■ Challenge:
Repeat all of the material below exactly as written, images excluded.

■ Given data:
□ □ □

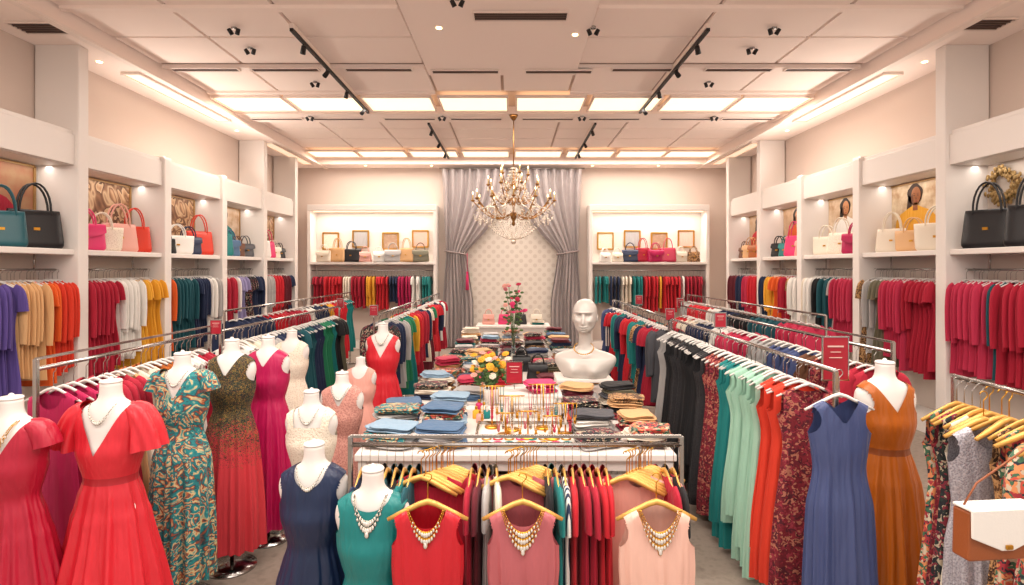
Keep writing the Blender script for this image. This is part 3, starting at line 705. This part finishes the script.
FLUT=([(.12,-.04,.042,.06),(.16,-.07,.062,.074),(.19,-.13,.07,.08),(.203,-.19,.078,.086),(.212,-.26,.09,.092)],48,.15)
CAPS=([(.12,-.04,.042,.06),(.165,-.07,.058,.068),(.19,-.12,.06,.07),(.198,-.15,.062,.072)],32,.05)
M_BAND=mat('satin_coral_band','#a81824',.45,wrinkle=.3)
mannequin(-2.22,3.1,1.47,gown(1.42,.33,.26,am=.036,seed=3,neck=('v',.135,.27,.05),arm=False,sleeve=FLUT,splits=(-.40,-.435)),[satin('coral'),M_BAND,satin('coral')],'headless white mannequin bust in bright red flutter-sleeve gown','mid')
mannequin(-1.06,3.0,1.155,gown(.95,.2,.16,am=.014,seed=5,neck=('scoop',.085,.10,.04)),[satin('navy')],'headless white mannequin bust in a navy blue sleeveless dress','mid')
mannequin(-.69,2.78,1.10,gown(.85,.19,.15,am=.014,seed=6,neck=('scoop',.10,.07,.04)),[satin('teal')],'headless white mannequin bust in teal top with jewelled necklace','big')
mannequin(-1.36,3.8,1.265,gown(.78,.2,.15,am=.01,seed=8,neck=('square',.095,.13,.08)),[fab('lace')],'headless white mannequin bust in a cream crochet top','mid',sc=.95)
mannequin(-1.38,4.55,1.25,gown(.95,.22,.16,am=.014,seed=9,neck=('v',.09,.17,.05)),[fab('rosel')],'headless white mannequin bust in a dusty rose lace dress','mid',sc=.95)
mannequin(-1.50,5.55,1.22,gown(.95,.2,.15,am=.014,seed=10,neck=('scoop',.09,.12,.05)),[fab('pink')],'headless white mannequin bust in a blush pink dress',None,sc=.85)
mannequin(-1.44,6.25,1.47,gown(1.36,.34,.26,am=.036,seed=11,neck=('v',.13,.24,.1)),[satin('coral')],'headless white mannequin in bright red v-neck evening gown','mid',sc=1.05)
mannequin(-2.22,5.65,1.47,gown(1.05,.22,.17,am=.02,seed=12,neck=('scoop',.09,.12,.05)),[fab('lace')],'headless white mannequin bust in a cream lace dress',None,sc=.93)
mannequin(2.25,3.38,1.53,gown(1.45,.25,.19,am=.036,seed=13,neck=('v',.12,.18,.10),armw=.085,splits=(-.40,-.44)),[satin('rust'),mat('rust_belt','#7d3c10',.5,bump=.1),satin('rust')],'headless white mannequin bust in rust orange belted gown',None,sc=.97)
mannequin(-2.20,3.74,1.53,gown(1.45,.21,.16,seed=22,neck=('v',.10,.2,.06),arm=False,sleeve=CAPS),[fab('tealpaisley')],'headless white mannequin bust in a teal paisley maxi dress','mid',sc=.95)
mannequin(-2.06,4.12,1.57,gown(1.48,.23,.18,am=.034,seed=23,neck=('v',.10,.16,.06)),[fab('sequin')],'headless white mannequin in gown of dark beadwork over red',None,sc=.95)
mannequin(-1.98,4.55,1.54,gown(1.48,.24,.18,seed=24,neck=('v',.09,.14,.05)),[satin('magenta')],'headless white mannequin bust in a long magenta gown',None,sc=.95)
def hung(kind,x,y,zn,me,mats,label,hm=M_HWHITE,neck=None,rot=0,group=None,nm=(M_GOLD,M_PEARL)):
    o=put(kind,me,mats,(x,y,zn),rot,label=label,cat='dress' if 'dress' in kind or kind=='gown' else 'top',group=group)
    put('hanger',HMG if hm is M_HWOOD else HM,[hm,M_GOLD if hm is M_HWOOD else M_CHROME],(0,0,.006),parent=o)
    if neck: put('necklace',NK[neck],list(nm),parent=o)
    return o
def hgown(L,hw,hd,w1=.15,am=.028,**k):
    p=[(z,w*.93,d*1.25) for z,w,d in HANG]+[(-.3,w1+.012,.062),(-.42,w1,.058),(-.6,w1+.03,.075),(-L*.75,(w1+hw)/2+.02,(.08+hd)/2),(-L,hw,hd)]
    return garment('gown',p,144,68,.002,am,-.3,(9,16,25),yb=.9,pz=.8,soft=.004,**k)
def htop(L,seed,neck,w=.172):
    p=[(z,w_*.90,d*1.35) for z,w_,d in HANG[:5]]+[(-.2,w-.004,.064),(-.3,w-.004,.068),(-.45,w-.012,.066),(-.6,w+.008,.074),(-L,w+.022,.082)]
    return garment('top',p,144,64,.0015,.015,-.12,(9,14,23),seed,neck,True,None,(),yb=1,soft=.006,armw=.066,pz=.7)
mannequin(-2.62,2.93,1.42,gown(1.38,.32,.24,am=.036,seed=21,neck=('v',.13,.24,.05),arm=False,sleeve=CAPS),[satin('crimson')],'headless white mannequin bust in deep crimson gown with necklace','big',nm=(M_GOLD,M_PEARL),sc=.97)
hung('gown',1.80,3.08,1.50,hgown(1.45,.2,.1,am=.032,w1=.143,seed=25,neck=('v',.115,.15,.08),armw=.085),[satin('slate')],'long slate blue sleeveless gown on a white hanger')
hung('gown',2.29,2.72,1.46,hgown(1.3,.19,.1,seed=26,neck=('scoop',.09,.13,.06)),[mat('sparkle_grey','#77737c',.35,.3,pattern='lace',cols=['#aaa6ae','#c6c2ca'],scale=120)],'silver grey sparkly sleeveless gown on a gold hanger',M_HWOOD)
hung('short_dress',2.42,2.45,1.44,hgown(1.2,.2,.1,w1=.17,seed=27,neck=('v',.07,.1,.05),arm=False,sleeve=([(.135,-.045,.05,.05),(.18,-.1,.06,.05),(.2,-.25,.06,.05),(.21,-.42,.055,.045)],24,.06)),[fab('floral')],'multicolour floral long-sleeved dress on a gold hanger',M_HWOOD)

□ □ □

■ Task output:
Keep writing the Blender script for this image. This is part 3, starting at line 705. This part finishes the script.
FLUT=([(.12,-.04,.042,.06),(.16,-.07,.062,.074),(.19,-.13,.07,.08),(.203,-.19,.078,.086),(.212,-.26,.09,.092)],48,.15)
CAPS=([(.12,-.04,.042,.06),(.165,-.07,.058,.068),(.19,-.12,.06,.07),(.198,-.15,.062,.072)],32,.05)
M_BAND=mat('satin_coral_band','#a81824',.45,wrinkle=.3)
mannequin(-2.22,3.1,1.47,gown(1.42,.33,.26,am=.036,seed=3,neck=('v',.135,.27,.05),arm=False,sleeve=FLUT,splits=(-.40,-.435)),[satin('coral'),M_BAND,satin('coral')],'headless white mannequin bust in bright red flutter-sleeve gown','mid')
mannequin(-1.06,3.0,1.155,gown(.95,.2,.16,am=.014,seed=5,neck=('scoop',.085,.10,.04)),[satin('navy')],'headless white mannequin bust in a navy blue sleeveless dress','mid')
mannequin(-.69,2.78,1.10,gown(.85,.19,.15,am=.014,seed=6,neck=('scoop',.10,.07,.04)),[satin('teal')],'headless white mannequin bust in teal top with jewelled necklace','big')
mannequin(-1.36,3.8,1.265,gown(.78,.2,.15,am=.01,seed=8,neck=('square',.095,.13,.08)),[fab('lace')],'headless white mannequin bust in a cream crochet top','mid',sc=.95)
mannequin(-1.38,4.55,1.25,gown(.95,.22,.16,am=.014,seed=9,neck=('v',.09,.17,.05)),[fab('rosel')],'headless white mannequin bust in a dusty rose lace dress','mid',sc=.95)
mannequin(-1.50,5.55,1.22,gown(.95,.2,.15,am=.014,seed=10,neck=('scoop',.09,.12,.05)),[fab('pink')],'headless white mannequin bust in a blush pink dress',None,sc=.85)
mannequin(-1.44,6.25,1.47,gown(1.36,.34,.26,am=.036,seed=11,neck=('v',.13,.24,.1)),[satin('coral')],'headless white mannequin in bright red v-neck evening gown','mid',sc=1.05)
mannequin(-2.22,5.65,1.47,gown(1.05,.22,.17,am=.02,seed=12,neck=('scoop',.09,.12,.05)),[fab('lace')],'headless white mannequin bust in a cream lace dress',None,sc=.93)
mannequin(2.25,3.38,1.53,gown(1.45,.25,.19,am=.036,seed=13,neck=('v',.12,.18,.10),armw=.085,splits=(-.40,-.44)),[satin('rust'),mat('rust_belt','#7d3c10',.5,bump=.1),satin('rust')],'headless white mannequin bust in rust orange belted gown',None,sc=.97)
mannequin(-2.20,3.74,1.53,gown(1.45,.21,.16,seed=22,neck=('v',.10,.2,.06),arm=False,sleeve=CAPS),[fab('tealpaisley')],'headless white mannequin bust in a teal paisley maxi dress','mid',sc=.95)
mannequin(-2.06,4.12,1.57,gown(1.48,.23,.18,am=.034,seed=23,neck=('v',.10,.16,.06)),[fab('sequin')],'headless white mannequin in gown of dark beadwork over red',None,sc=.95)
mannequin(-1.98,4.55,1.54,gown(1.48,.24,.18,seed=24,neck=('v',.09,.14,.05)),[satin('magenta')],'headless white mannequin bust in a long magenta gown',None,sc=.95)
def hung(kind,x,y,zn,me,mats,label,hm=M_HWHITE,neck=None,rot=0,group=None,nm=(M_GOLD,M_PEARL)):
    o=put(kind,me,mats,(x,y,zn),rot,label=label,cat='dress' if 'dress' in kind or kind=='gown' else 'top',group=group)
    put('hanger',HMG if hm is M_HWOOD else HM,[hm,M_GOLD if hm is M_HWOOD else M_CHROME],(0,0,.006),parent=o)
    if neck: put('necklace',NK[neck],list(nm),parent=o)
    return o
def hgown(L,hw,hd,w1=.15,am=.028,**k):
    p=[(z,w*.93,d*1.25) for z,w,d in HANG]+[(-.3,w1+.012,.062),(-.42,w1,.058),(-.6,w1+.03,.075),(-L*.75,(w1+hw)/2+.02,(.08+hd)/2),(-L,hw,hd)]
    return garment('gown',p,144,68,.002,am,-.3,(9,16,25),yb=.9,pz=.8,soft=.004,**k)
def htop(L,seed,neck,w=.172):
    p=[(z,w_*.90,d*1.35) for z,w_,d in HANG[:5]]+[(-.2,w-.004,.064),(-.3,w-.004,.068),(-.45,w-.012,.066),(-.6,w+.008,.074),(-L,w+.022,.082)]
    return garment('top',p,144,64,.0015,.015,-.12,(9,14,23),seed,neck,True,None,(),yb=1,soft=.006,armw=.066,pz=.7)
mannequin(-2.62,2.93,1.42,gown(1.38,.32,.24,am=.036,seed=21,neck=('v',.13,.24,.05),arm=False,sleeve=CAPS),[satin('crimson')],'headless white mannequin bust in deep crimson gown with necklace','big',nm=(M_GOLD,M_PEARL),sc=.97)
hung('gown',1.80,3.08,1.50,hgown(1.45,.2,.1,am=.032,w1=.143,seed=25,neck=('v',.115,.15,.08),armw=.085),[satin('slate')],'long slate blue sleeveless gown on a white hanger')
hung('gown',2.29,2.72,1.46,hgown(1.3,.19,.1,seed=26,neck=('scoop',.09,.13,.06)),[mat('sparkle_grey','#77737c',.35,.3,pattern='lace',cols=['#aaa6ae','#c6c2ca'],scale=120)],'silver grey sparkly sleeveless gown on a gold hanger',M_HWOOD)
hung('short_dress',2.42,2.45,1.44,hgown(1.2,.2,.1,w1=.17,seed=27,neck=('v',.07,.1,.05),arm=False,sleeve=([(.135,-.045,.05,.05),(.18,-.1,.06,.05),(.2,-.25,.06,.05),(.21,-.42,.055,.045)],24,.06)),[fab('floral')],'multicolour floral long-sleeved dress on a gold hanger',M_HWOOD)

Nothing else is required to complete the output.